Thursday, March 29, 2007

Excuse Me, Are You A Nigerian?

This excerpt from an article by Samuel Lee (ST Life!, Saturday, March 17, 2007) caught my eye. Interviewing a Nigerian musician wary of his country’s media, Lee was probed whether he was a countryman, prompting him to wonder: Do Singaporeans speak English like Nigerians?

Yes, we do. There is a strong superficial similarity between our accents, and it has to do with intonation — specifically, what are known in Phonetics as level tones and contour tones.
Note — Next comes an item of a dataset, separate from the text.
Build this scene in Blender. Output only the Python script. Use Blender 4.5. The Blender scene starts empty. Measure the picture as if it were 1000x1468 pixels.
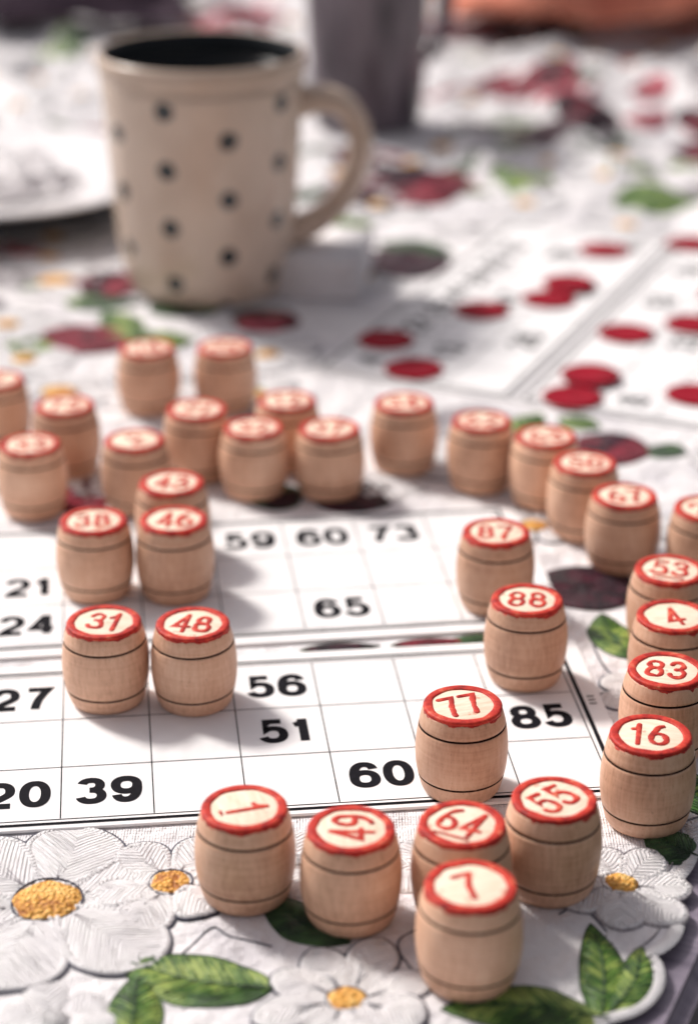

In British and American English, which have contour tones, the ‘tune’ of a speaker is generally fluid, with one pitch blending seamlessly into the next for the most part. It is like the undulating peaks and falls of a mountain range.

In a level-tone language, however, each syllable has its own pitch, largely unaffected by its neighbours’. Hence, the appropriate analogy is steps rather than slopes. Singlish and Singapore English have mostly level tones — this is almost certainly an influence from Chinese (specifically, Hokkien), in which most words have inherent tone. (However, it should be pointed out that Standard Mandarin is more ‘contoured’ than Singapore Mandarin.)

Where does Nigerian English come in, then? Well, some African languages (including, possibly, those spoken in Nigeria) have what is called ‘downdrift’: The speaker utters syllables that are alternately high and low, continuing on a downward slide towards the end of the utterance. Each successive high-low pair is lower in pitch than the last. You can picture this as a downward zigzag (or a rather depressing sales chart!). It is likely that the English spoken in Nigeria and also Ghana inherited this feature in the form of level tones.

So, Nigerian English and Singapore English do sound superficially similar — and that is because they both have level tones.
‘Cher’ and ‘Mee’

In Singapore, pupils often call their teachers ’Cher. And in Chinese- and Singlish-speaking homes, kids often call their mothers Mee (with a rising intonation). Contrast this with English-speaking societies, where mothers are called Mum/Mom, and, in colloquial American English at least, a teacher is Teach.

All this has to do with stress. Not the stress that comes with being a mother or a teacher, of course, but where the stress/accent falls in a word. Because teacher and Mummy are stressed on the first syllable in Western native varieties of English (i.e. British, American, Australian, New Zealand, South African), it is this syllable which is retained when the word is abbreviated. In Singapore the opposite holds true: teacher and Mummy are stressed on the second syllable; hence it is these that survive.